This appears to be a duplicate of (half of) this question, but it received no attention so I'll try again.
Given a line bundle $L\to X$ on a scheme $X$ over a field $k$, I am to show that $L'=L\setminus z(X)$ the complement of the zero section is a torsor for the multiplicative group. Our definition of a $G$-torsor $T$ is, I think, somewhat special: one simply requires $T$ to be faithfully flat over $X$ and equipped with an action $G\times_X T\to T\times_X T$ which is an isomorphism. I'm working in functor-of-points style.
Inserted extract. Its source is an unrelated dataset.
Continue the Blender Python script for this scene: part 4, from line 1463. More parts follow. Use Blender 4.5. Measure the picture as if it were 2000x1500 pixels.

As I understand it, for $R$ a finitely generated $k$-algebra, $\mathbb{G}_m(R)=\coprod_{x\in X(R)} R^\times$. I can't quite get this to be the value of $L'(R)$. The most naive guess is that the fiber of $L'(R)$ over $x\in X(R)$ is simply the complement of zero in the projective $R$-module $x^*(R)$. But this is bad, and it seems the reason is that $L'$ has to be a subfunctor, so for instance elements of $L'(R)$ have to map to units under maps from $R$ to fields. I think this means elements of $L'(R)$ have to be generators, although I haven't written it out.
So it seems it would suffice to show that
The set of generators of a rank 1 projective $R$-module $P$ is a torsor for $R^\times$.
But if $a$ and $ra=r'a$ generate $P$, then all I seem to get from $r-r'$ annihilating $a$ is that $r-r'$ is nilpotent-since otherwise $P$ would be $0$-dimensional modulo some prime and not of constant rank $1$. What am I missing here? Did I run off the tracks entirely with the rank-1 projectives lemma?
OK, I got around the stumble in the last paragraph. If $a$ and $b$ generate some rank 1 projective $P$, then on some affine open cover of $\text{Spec}(R)$ (on which $P$ becomes a free rank-1 module) $a$ and $b$ are related by a unique coherent choice of units, so the sheaf condition on the group of units concludes the proof.